Nicht nur ich habe mir Europa anders vorgestellt. Und wenn meine Enkel mich mal fragen, warum ich nichts gemacht habe, dann muss ich sagen: Ja, was denn? Was kann ich bewirken? Was kann ich tun, außer meine Unterschrift unter Kampagnen setzen?
Und glauben Sie wirklich, dass wir noch mehr EU-Parlament brauchen? Da sitzen ohnehin schon viel zu viele hoch bezahlte Politiker, die zuhause ausrangiert wurden.
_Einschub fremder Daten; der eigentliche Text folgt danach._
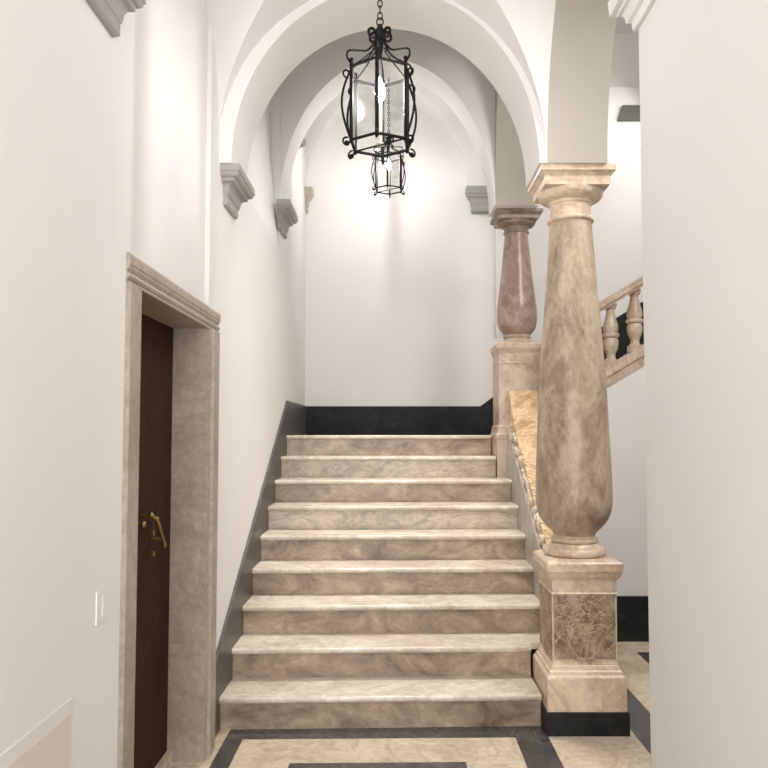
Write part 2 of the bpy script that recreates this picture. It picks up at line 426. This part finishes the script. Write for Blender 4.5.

Warum hat nicht stattdessen jedes Parlament in Europa einen Abteilung für die EU, so wie es ja auch Abteilungen für Wirtschaft, Steuern usw. gibt. Reicht doch, wenn ein Teil des Parlaments die EU-Arbeit macht. Ich denke, gerade dieses EU-Parlament ist doch so weit weg von den Wählerinnen und Wählern. Das will ich nicht reformieren, das gehört abgeschafft und die Aufgaben auf die EU-Länder verteilt. Europa krankt doch gerade an seiner aufgeblasenen Bürokratie, Bürgerinnen-Ferne und Lobby-Hörigkeit.
Ich freue mich, dass es Menschen gibt, die es sich zur Aufgabe machen, Europa „restarten“ wollen. Aber was soll dieser Neustart sein? Ich weiß Ihr Engagement wirklich zu schätzen. Bloß kann ich mir nicht vorstellen, dass es was nützt, wenn nicht die gewohnten Wege verlassen werden. Von „demokratischen Reformen“ hab ich sowieso schon mal genug. Wenn ich mir die ganze Reformiererei ansehe, wird mir schlecht. Endet immer damit, dass wir weniger Rechte und weniger Geld in der Tasche haben. Diesem ganzen Irrsinn gehört ein Ende gesetzt. Vielleicht ist es ja gut, dass dieses marode System auseinanderfällt, dann ist mal Platz für was Neues. Bleibt zu hoffen, dass das auf friedlichem Weg geschieht.